Jacek Kurski swoje wystąpienie poświęcił głównie artykułowi GW dotyczącym korzyści, jakie ma rzekomo czerpać Tomasz Misiak z ustawy o monitorowanych zwolnieniach pracowników polskich stoczni. - To, co napisał "Gazeta" jest szokujące - ocenił polityk.
NIech Tusk się w końcu wypowie. Czas milczenia się skończył. Jacek Kurski
Kurski przypomniał także zapowiedzi dotyczące "walki o stocznie", jakie padały z ust polityków PO w czasie kampanii wyborczej. - Wszyscy pamiętają zapowiedzi ministra Grada, który powiedział, że bój o polskie stocznie w europarlamencie będzie jak "Grunwald". Teraz widać, co z tego "Grunwaldu" zostało – powiedział Jacek Kurski.
Wnioski są dramatyczne
- Dziś życie dopisało do tego haniebną puentę. Okazuje się, że jedna z firm która – podkreślam – bez przetargu wygrała konkurs na program odejść stoczniowców, jest w duże części własnością senatora PO - skomentował Kurski.
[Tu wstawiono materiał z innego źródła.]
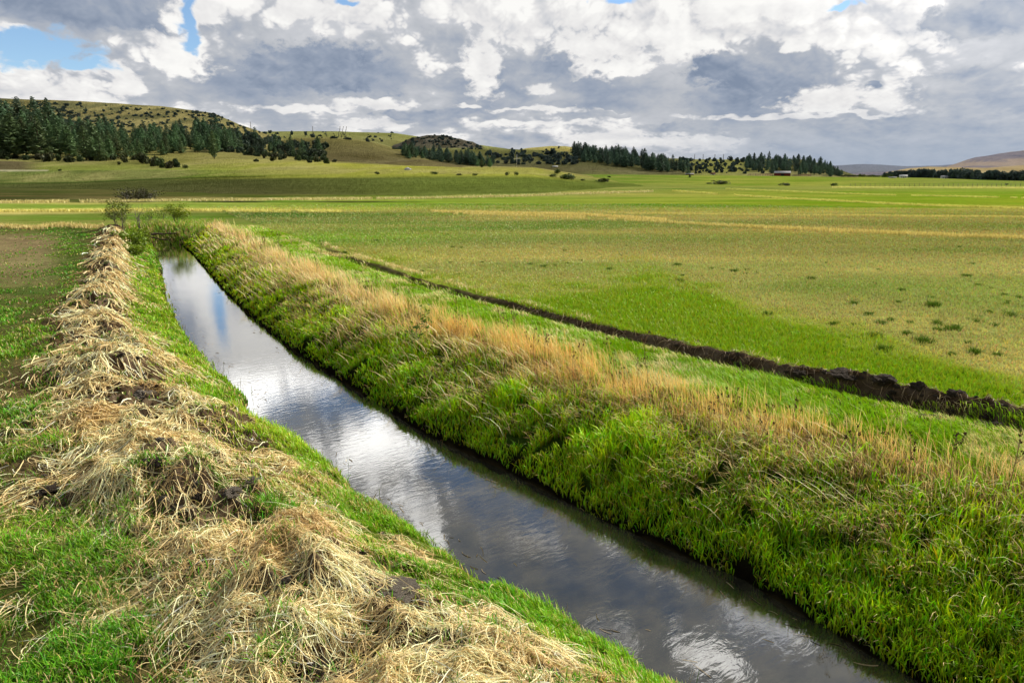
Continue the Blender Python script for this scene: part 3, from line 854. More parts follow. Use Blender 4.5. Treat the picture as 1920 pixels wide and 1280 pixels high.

Jego zdaniem skłania to do "dramatycznego wniosku", że Platforma nie radziła sobie z kryzysem, przegrała polskie stocznie, a jej ludzie teraz zarabiają na kryzysie.
Kurski oświadczył, że wszyscy czekają, co w związku z ostatnimi doniesieniami prasy (artykuły "Dziennika", "Pulsu Biznesu" i "GW" - red.) ma do powiedzenia premier. - To jest czas kiedy Tusk musi zabrać głos. Za dużo jest kontrowersyjnych spraw wokół koalicji - dodał.